Challenge: Quote only the lines from the top of the listing below down to and including the line with "o.matrix_basis = Matrix.Translation((P[0]".
** start Given material **
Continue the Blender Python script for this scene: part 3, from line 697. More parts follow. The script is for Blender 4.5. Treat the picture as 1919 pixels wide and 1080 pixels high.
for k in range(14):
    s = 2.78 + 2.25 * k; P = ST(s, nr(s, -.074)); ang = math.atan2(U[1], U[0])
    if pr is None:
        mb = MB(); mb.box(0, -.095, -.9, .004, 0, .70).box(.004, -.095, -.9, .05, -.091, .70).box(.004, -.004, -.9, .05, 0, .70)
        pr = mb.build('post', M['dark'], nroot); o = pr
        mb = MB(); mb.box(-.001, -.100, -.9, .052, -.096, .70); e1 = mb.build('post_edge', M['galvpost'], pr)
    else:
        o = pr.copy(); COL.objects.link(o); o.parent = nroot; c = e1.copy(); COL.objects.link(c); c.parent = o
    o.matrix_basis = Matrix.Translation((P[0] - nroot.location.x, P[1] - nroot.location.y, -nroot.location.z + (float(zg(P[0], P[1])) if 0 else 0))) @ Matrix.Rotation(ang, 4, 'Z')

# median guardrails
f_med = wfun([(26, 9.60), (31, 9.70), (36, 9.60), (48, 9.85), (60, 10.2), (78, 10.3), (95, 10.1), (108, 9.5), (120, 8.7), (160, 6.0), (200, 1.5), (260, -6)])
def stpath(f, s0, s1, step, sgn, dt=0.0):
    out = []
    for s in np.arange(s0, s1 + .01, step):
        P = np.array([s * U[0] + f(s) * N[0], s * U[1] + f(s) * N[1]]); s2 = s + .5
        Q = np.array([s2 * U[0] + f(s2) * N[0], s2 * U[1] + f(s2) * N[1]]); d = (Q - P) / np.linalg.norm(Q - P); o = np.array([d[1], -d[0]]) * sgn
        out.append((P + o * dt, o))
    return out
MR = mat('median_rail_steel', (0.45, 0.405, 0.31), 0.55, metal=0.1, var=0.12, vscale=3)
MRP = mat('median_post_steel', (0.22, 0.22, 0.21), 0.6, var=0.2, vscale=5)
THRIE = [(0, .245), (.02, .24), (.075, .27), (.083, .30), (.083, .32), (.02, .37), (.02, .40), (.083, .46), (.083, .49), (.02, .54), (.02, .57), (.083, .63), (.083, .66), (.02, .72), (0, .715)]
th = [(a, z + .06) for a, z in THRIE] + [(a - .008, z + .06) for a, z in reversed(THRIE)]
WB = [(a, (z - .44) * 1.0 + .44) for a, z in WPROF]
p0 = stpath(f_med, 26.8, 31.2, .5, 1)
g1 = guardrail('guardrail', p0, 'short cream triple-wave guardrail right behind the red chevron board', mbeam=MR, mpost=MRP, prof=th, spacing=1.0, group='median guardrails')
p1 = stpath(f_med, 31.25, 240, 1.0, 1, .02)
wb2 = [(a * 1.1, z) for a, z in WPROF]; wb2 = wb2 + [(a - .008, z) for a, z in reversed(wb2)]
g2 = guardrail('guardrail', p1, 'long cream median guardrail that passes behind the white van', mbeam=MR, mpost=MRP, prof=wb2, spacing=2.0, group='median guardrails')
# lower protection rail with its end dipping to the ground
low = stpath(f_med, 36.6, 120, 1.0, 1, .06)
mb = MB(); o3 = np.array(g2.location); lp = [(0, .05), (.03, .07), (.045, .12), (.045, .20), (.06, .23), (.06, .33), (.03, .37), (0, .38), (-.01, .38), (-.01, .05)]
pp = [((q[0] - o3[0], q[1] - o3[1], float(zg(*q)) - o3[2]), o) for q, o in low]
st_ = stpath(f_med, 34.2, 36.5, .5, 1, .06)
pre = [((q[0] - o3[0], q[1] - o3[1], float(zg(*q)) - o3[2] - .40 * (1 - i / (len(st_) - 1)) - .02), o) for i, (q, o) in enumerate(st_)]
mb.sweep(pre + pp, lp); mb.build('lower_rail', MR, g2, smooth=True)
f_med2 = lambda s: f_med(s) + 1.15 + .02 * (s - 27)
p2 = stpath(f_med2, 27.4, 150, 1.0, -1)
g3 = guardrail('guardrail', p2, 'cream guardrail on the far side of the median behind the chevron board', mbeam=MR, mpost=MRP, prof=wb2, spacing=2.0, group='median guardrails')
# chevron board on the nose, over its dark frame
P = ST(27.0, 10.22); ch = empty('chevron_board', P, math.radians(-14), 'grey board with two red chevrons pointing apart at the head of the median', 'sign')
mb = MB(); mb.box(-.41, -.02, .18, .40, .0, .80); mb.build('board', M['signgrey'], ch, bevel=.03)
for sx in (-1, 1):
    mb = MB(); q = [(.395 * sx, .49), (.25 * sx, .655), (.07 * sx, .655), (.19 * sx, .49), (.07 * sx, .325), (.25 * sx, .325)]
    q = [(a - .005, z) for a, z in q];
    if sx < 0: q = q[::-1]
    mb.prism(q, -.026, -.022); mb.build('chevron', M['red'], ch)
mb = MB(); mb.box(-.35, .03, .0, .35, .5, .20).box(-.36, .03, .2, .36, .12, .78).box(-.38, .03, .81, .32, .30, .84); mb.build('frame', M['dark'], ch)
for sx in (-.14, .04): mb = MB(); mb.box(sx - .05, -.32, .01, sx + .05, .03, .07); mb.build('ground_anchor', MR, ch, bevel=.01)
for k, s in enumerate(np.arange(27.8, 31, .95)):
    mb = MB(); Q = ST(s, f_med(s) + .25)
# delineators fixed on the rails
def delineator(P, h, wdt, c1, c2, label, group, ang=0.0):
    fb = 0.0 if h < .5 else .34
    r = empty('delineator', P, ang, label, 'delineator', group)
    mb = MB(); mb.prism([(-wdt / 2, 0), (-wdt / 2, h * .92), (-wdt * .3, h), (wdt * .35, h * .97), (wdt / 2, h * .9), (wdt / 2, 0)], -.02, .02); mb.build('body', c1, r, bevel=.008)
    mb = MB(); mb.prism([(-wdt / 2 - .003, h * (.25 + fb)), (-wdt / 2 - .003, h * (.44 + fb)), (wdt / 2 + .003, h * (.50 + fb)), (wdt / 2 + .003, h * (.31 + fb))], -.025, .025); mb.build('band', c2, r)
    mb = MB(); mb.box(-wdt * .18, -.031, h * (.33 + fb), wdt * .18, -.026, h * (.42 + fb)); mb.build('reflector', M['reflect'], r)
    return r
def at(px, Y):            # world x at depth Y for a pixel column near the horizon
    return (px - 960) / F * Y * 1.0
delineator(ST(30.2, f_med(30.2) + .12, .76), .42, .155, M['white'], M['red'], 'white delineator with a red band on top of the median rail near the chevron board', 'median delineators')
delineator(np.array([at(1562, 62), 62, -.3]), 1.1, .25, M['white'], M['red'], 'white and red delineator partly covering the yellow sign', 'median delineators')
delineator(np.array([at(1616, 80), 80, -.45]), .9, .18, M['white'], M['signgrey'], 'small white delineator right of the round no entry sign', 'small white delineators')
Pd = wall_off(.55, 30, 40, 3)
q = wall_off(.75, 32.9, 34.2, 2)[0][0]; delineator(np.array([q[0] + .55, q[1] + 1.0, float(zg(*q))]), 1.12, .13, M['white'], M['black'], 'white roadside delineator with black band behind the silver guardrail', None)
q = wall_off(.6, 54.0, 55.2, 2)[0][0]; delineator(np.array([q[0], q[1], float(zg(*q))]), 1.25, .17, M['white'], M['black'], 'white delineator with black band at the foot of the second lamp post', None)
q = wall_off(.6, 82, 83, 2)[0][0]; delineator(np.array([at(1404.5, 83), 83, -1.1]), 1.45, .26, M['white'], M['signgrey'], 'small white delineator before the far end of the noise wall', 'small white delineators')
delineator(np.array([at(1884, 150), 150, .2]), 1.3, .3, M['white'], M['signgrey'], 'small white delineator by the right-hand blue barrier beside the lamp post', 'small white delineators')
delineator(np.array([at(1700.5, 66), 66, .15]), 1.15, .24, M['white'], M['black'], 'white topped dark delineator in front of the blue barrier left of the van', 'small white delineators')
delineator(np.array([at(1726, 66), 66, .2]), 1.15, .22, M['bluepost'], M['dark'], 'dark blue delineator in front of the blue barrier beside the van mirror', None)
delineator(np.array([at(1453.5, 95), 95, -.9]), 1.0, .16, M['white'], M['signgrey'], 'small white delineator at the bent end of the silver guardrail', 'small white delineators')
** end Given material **
Full output:
Continue the Blender Python script for this scene: part 3, from line 697. More parts follow. The script is for Blender 4.5. Treat the picture as 1919 pixels wide and 1080 pixels high.
for k in range(14):
    s = 2.78 + 2.25 * k; P = ST(s, nr(s, -.074)); ang = math.atan2(U[1], U[0])
    if pr is None:
        mb = MB(); mb.box(0, -.095, -.9, .004, 0, .70).box(.004, -.095, -.9, .05, -.091, .70).box(.004, -.004, -.9, .05, 0, .70)
        pr = mb.build('post', M['dark'], nroot); o = pr
        mb = MB(); mb.box(-.001, -.100, -.9, .052, -.096, .70); e1 = mb.build('post_edge', M['galvpost'], pr)
    else:
        o = pr.copy(); COL.objects.link(o); o.parent = nroot; c = e1.copy(); COL.objects.link(c); c.parent = o
    o.matrix_basis = Matrix.Translation((P[0] - nroot.location.x, P[1] - nroot.location.y, -nroot.location.z + (float(zg(P[0], P[1])) if 0 else 0))) @ Matrix.Rotation(ang, 4, 'Z')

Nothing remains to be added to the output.